Electro Purification will not initially start pumping 5 million gallons from the Aquifer when the project begins. Senior hydrologist for the Barton Springs/Edwards Aquifer Conservation District Brian Hunt said that over the course of five to six years, there will be a gradual increase of the amount of water being pumped until 5 million gallons is reached.

With such substantial amounts of water being removed, the effects can have a great impact on the residents in adjacent areas.

Hunt and Conley both agree the short-term effects will be the most obvious. Residents may experience well interference and water drawdown.

“The water levels are below or at peoples pumps so when they turn on their pumps, they basically start pumping air,” Hunt said.

Hunt said when pumping is done the water and pressure around that well drops. With one well right next to another, it can have a lower water level than it would before it started pumping itself. Hunt said the long-term effects will be regional and will consist of results from the significant pumping.

Other hydrogeologists including Hunt are going to coordinate with Electro Purification by conducting an aquifer-pumping test in order to understand the potential implications of the unregulated pumping.

Hunt said this will include putting stress on the aquifer by pumping and measuring what the response will be.

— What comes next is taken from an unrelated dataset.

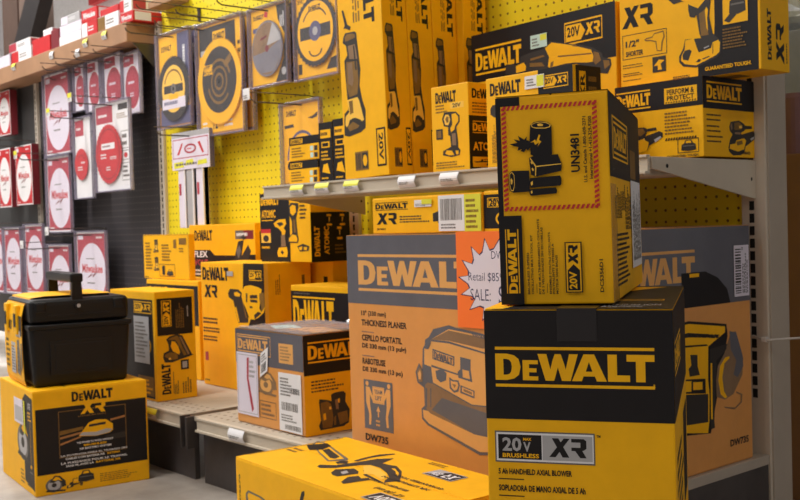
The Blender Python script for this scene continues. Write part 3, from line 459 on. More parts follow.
TR['planer_hand'] = [('k',[(0.162,0.322),(0.169,0.354),(0.257,0.335),(0.31,0.315),(0.305,0.381),(0.344,0.396),(0.453,0.401),(0.483,0.37),(0.473,0.292),(0.525,0.205),(0.512,0.074),(0.448,0.044),(0.17,0.042),(0.154,0.09),(0.181,0.138)]),('D',[(0.18,0.313),(0.256,0.322),(0.301,0.29),(0.315,0.235),(0.327,0.129),(0.308,0.053),(0.201,0.056),(0.189,0.149)]),('Y',[(0.206,0.199),(0.237,0.207),(0.242,0.141),(0.212,0.133)]),('y',[(0.277,0.261),(0.3,0.264),(0.307,0.237),(0.284,0.233)]),('h',[(0.349,0.323),(0.388,0.33),(0.392,0.224),(0.361,0.229)]),('D',[(0.375,0.187),(0.493,0.197),(0.505,0.089),(0.402,0.065)]),('Y',[(0.388,0.33),(0.408,0.334),(0.407,0.288),(0.387,0.291)]),('D',[(0.335,0.154),(0.359,0.163),(0.356,0.072),(0.332,0.069)])]
TR['atomic'] = [('Y',[(0.275,0.559),(0.373,0.614),(0.514,0.621),(0.533,0.553),(0.477,0.487),(0.517,0.452),(0.495,0.385),(0.442,0.386),(0.428,0.443),(0.367,0.489),(0.305,0.513)]),('k',[(0.339,0.564),(0.434,0.578),(0.48,0.543),(0.4,0.511)]),('h',[(0.42,0.386),(0.495,0.397),(0.513,0.228),(0.419,0.217)]),('Y',[(0.336,0.137),(0.371,0.205),(0.528,0.217),(0.546,0.138),(0.531,0.071),(0.349,0.074)]),('k',[(0.399,0.138),(0.432,0.172),(0.472,0.138),(0.445,0.104)]),('k',[(0.584,0.786),(0.632,0.847),(0.778,0.836),(0.781,0.779),(0.746,0.67),(0.729,0.626),(0.75,0.404),(0.768,0.316),(0.745,0.272),(0.562,0.277),(0.555,0.34),(0.644,0.406),(0.646,0.584),(0.594,0.674)]),('Y',[(0.614,0.785),(0.662,0.817),(0.722,0.803),(0.733,0.714),(0.67,0.661),(0.62,0.696)]),('D',[(0.668,0.605),(0.707,0.604),(0.724,0.427),(0.681,0.416)]),('Y',[(0.58,0.34),(0.644,0.395),(0.719,0.382),(0.747,0.327),(0.73,0.289),(0.578,0.295)]),('k',[(0.734,0.227),(0.849,0.26),(0.966,0.227),(0.949,0.161),(0.785,0.15)]),('Y',[(0.763,0.21),(0.833,0.227),(0.822,0.172),(0.78,0.172)]),('Y',[(0.862,0.216),(0.921,0.216),(0.92,0.172),(0.86,0.172)])]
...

“From that we can understand what the acute issues are, but we can also make some calculations to help us assess future impacts over a longer amount of time,” Hunt said.

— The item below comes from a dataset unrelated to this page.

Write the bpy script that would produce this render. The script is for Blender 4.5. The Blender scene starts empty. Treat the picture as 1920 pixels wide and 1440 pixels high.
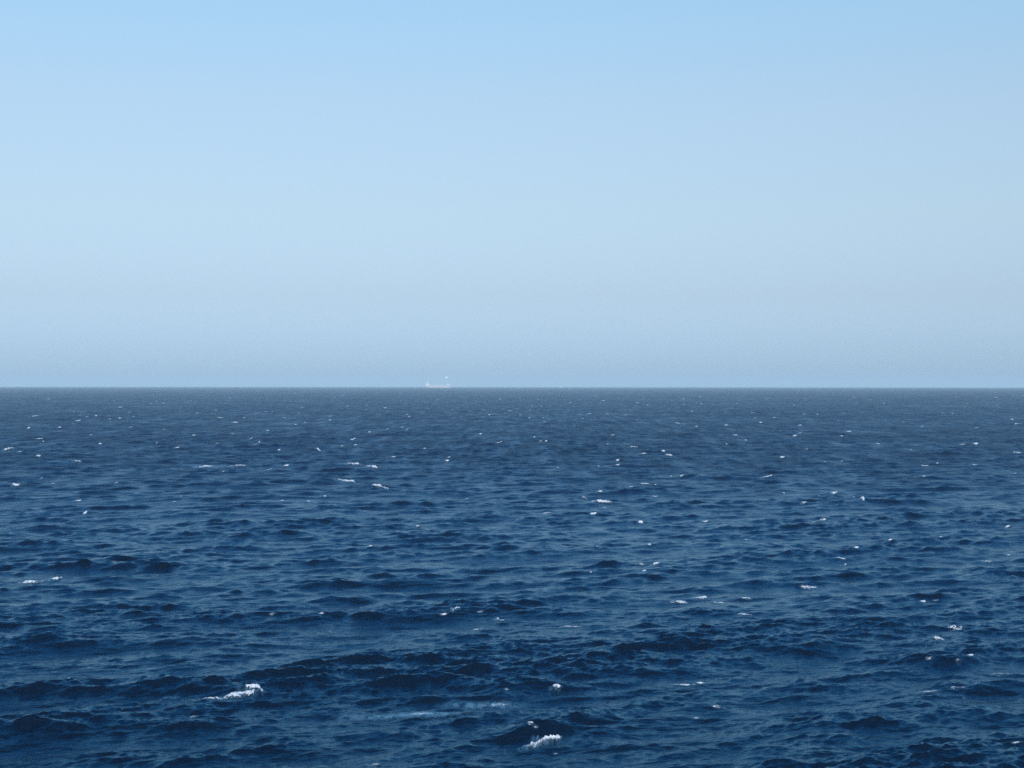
import bpy, math, random
import numpy as np

# ------------------------------------------------------------------ camera, sky, sun, exposure
SC = bpy.context.scene
COL = SC.collection
EYE = 14.0                      # eye height above the water (m)
FPX = 2955.0                    # focal length in pixels of the 1920 px wide photograph
R_EARTH = 7.4e6                 # effective earth radius with refraction
ROLL = math.radians(0.042)
SUN_EL, SUN_AZ = math.radians(40), math.radians(166)   # sun behind the camera and to the right

cam = bpy.data.cameras.new('camera')
cam.sensor_width = 36.0
cam.lens = 36.0 * FPX / 1920.0
cam.clip_start = 0.5
cam.clip_end = 60000.0
cam_ob = bpy.data.objects.new('camera', cam)
COL.objects.link(cam_ob)
cam_ob.location = (0, 0, EYE)
cam_ob.rotation_euler = (math.radians(90), 0, 0)
cam_ob.rotation_euler.rotate_axis('Z', ROLL)
SC.camera = cam_ob

world = bpy.data.worlds.new('World')
SC.world = world
world.use_nodes = True
nt = world.node_tree
nt.nodes.clear()
sky = nt.nodes.new('ShaderNodeTexSky')
sky.sky_type = 'NISHITA'
sky.sun_disc = False
sky.sun_elevation = SUN_EL
sky.sun_rotation = SUN_AZ
sky.altitude = 0
sky.air_density = 1.0
sky.dust_density = 0.6
sky.ozone_density = 1.5
bg = nt.nodes.new('ShaderNodeBackground')
bg.inputs['Strength'].default_value = 0.141
wo = nt.nodes.new('ShaderNodeOutputWorld')
geo = nt.nodes.new('ShaderNodeNewGeometry')
sep = nt.nodes.new('ShaderNodeSeparateXYZ')
nt.links.new(geo.outputs['Incoming'], sep.inputs[0])
neg = nt.nodes.new('ShaderNodeMath'); neg.operation = 'MULTIPLY'; neg.inputs[1].default_value = -1.0
nt.links.new(sep.outputs['Z'], neg.inputs[0])
ramp = nt.nodes.new('ShaderNodeValToRGB')
mr = nt.nodes.new('ShaderNodeMapRange')       # sine of the elevation 0 .. 1
mr.inputs['From Min'].default_value = 0.0
mr.inputs['From Max'].default_value = 1.0
nt.links.new(neg.outputs[0], mr.inputs['Value'])
nt.links.new(mr.outputs[0], ramp.inputs[0])
SKY_RAMP = [(0.0, (0.40, 0.595, 1.03)), (0.0067, (0.41, 0.595, 1.03)), (0.0256, (0.427, 0.578, 0.95)),
            (0.056, (0.515, 0.585, 0.795)), (0.1062, (0.734, 0.741, 0.788)), (0.172, (0.951, 0.923, 0.889)),
            (0.2354, (1.033, 1.112, 1.044)), (0.342, (0.72, 1.28, 1.48)), (0.5, (0.55, 1.45, 1.95)),
            (0.707, (0.52, 1.30, 1.74)), (0.866, (0.45, 1.08, 1.5)), (1.0, (0.38, 0.9, 1.25))]
els = ramp.color_ramp.elements
while len(els) < len(SKY_RAMP):
    els.new(0.5)
for e, (p, c) in zip(els, SKY_RAMP):
    e.position = p
    e.color = (*c, 1)
mul = nt.nodes.new('ShaderNodeMix'); mul.data_type = 'RGBA'; mul.blend_type = 'MULTIPLY'
mul.inputs['Factor'].default_value = 1.0
nt.links.new(sky.outputs[0], mul.inputs['A'])
nt.links.new(ramp.outputs[0], mul.inputs['B'])
nt.links.new(mul.outputs['Result'], bg.inputs[0])
nt.links.new(bg.outputs[0], wo.inputs[0])

sun = bpy.data.lights.new('sun', 'SUN')
sun.energy = 3.6
sun.angle = math.radians(0.5)
sun.color = (1.0, 0.955, 0.90)
sun_ob = bpy.data.objects.new('sun', sun)
COL.objects.link(sun_ob)
sun_ob.rotation_euler = (math.pi / 2 - SUN_EL, 0, math.pi - SUN_AZ)

SC.view_settings.view_transform = 'Standard'
SC.view_settings.look = 'None'
SC.view_settings.exposure = 0.0
SC.view_settings.gamma = 1.0
SC.view_settings.use_curve_mapping = False
SC.render.engine = 'CYCLES'
SC.cycles.use_denoising = False      # the fine grain left reads like the sensor noise of the photograph
SC.cycles.volume_bounces = 1
SC.cycles.max_bounces = 6

# ------------------------------------------------------------------ helpers
rng = np.random.default_rng(11)
random.seed(5)


def tag(o, label=None, cat=None, group=None, kind=None):
    if label: o['label'] = label
    if cat: o['category'] = cat
    if group: o['group'] = group
    if kind: o['kind'] = kind
    return o


def mat(name):
    m = bpy.data.materials.new(name)
    m.use_nodes = True
    n = m.node_tree.nodes
    n.clear()
    return m, n, m.node_tree.links


def sstep(a, b, x):
    t = np.clip((x - a) / (b - a), 0, 1)
    return t * t * (3 - 2 * t)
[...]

With a decline of water overtime, and the addition of droughts, the Trinity is a stressed aquifer. When the water levels drop to a certain level, options available to residents who rely on the aquifer are limited.

Conley said Hays County residents may have to drill their own wells deeper down into the Trinity or the county would have to place an emergency status and coordinate with other partners to sustain water supply in those areas.

Additionally, Hunt said with relatively low amounts of recharge, residents may have to invest in storage tanks where they could store water brought to them by delivery trucks.

According to The Edwards Aquifer Website, the Trinity Aquifer recharges very slowly with only 4 to 5 percent of rainfall recharging the aquifer. Unlike the Edwards, water moves at a much slower pace through the Trinity as well.

Although the aquifer will take a big hit in the near future and recharge is slow, Hunt said the aquifer will always have water.

“It’s hard to say that the aquifer will go dry,” Hunt said. “You can’t really physically remove all the water, but it can effectively be dry for all intents and purposes.”

Although there are currently no laws dictating the pumping that will be done by Electro Purification, efforts are being made to enact legislation that will provide regulations for the future.